Le gaz naturel américain est en plein essor, tiré par une demande européenne de plus en plus forte en raison de la guerre en Ukraine et des réductions du gaz russe. La production de gaz naturel a connu une hausse de près de 50% en dix ans.

Déjà en pleine croissance, le secteur du gaz naturel américain est en plein essor avec le bond de la demande européenne et tente de surmonter les résistances à la construction de gazoducs aux États-Unis.

Les derniers chiffres de production, qui datent d’octobre, font état d’un record absolu de près de 107 milliards de mètres cubes sur le mois, en hausse de près de 50% en dix ans.

Selon Steven Miles, de l’institut Baker (université Rice), l’industrie fonctionne à plein régime depuis l’été 2021 et les premières réductions de livraisons de gaz russe à l’Europe.

La montée en puissance du gaz naturel était à l’œuvre depuis la fin des années 2000 et la révolution du gaz de schiste, qui a fait passer les États-Unis d’importateur à exportateur net en 2017.

Mais le marché a connu une trajectoire mouvementée, avec des creux consécutifs à des chutes de prix, mettant plus d’un opérateur en difficulté, à l’instar du géant Chesapeake, qui a déposé le bilan en juin 2020 pour se restructurer.

" Les perspectives de demande à long terme sont beaucoup plus positives " qu’il y a quelques années, explique Eli Rubin, d’EBW Analytics Group. " Depuis l’invasion de l’Ukraine, nous avons une nouvelle perception du rôle du gaz pour assurer la sécurité énergétique. "

Avant même la guerre, le secteur misait déjà gros sur le développement du GNL. Quelque 14 projets de terminaux de liquéfaction ont été approuvés aux États-Unis ces dernières années, les premiers attendus pour 2024, soit le double du nombre d’installations actuellement en service.

" D’ici cinq ans, on pourrait doubler les exportations de GNL ", estime Eli Rubin.

En attendant, les groupes gaziers américains profitent déjà financièrement de l’élan.
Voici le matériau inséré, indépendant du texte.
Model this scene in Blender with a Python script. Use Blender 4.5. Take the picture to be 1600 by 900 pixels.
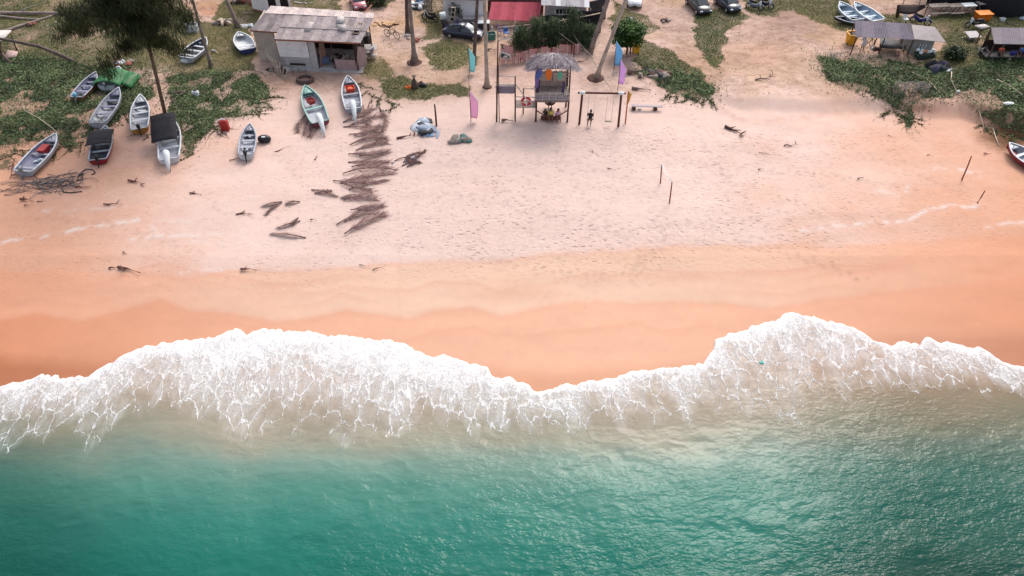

Ils se désendettent, rachètent leurs propres actions, mais continuent aussi à investir.

Différences de prix

Pour autant, si le marché du gaz naturel tend à devenir de plus en plus mondial, il conserve une dimension régionale, qui occasionne de forts écarts de prix. Le tarif de référence européen (TTF) est ainsi actuellement le sextuple de son équivalent américain (Henry Hub).

Or les producteurs américains facturent leur gaz à l’export à un prix proche de la référence américaine à des intermédiaires ou des compagnies énergétiques européennes " qui acheminent ces cargaisons vers l’Europe et les revendent aux prix européens ", souligne Steven Miles.

" Peut-être qu’à long terme, il y aura suffisamment de capacités d’exportation de GNL pour que les prix en Europe, en Asie et aux États-Unis s’alignent davantage, mais on en est encore loin ", décrit Ryan Kellogg, professeur à l’université de Chicago et spécialiste des questions d’énergie.

Hormis les Britanniques BP, de très loin le premier acteur du gaz naturel aux États-Unis, et Shell, l’essentiel de l’exploitation est assuré par des sociétés américaines, dont les bénéfices sont donc limités par ces écarts de prix.

Et paradoxalement, alors que les terminaux méthaniers se multiplient, l’industrie fait face à une insuffisance chronique d’infrastructures de transport sur le territoire américain, en particulier dans le nord-est.

Le meilleur exemple est le bassin de Marcellus (Marcellus Shale), plus grand champ gazier du pays, situé pour l’essentiel en Pennsylvanie, dont les opérateurs sont contraints par le manque de gazoducs.

Le projet Mountain Valley Pipeline devait assurer de nouveaux débouchés, mais quasiment cinq ans après son lancement, le chantier de ce gazoduc est paralysé par une série de procédures judiciaires, menées par propriétaires fonciers et défenseurs de l’environnement.

La résistance de certains élus, activistes, et d’une partie de l’opinion à tout projet gazier, essentiellement liée à la protection de l’environnement et au réchauffement climatique, " est clairement plus forte qu’avant. Cela s’est vraiment répandu ", selon Eli Rubin.

À l’avant-garde, figure la Nouvelle-Angleterre (extrême nord-est), qui bloque depuis des décennies la construction de tout nouveau gazoduc, au point de faire régulièrement flamber les tarifs du gaz dans la région.

" Quand il fait vraiment froid, la Nouvelle-Angleterre entre en concurrence avec les Européens pour les cargaisons de GNL et doit payer plus cher qu’eux ", souligne Eli Rubin.

" Dans l’immédiat, il n’y a pas d’option alternative réaliste au gaz naturel " et aux énergies fossiles, fait valoir Steven Miles, pour qui il va rester une source d’énergie majeure dans les années à venir.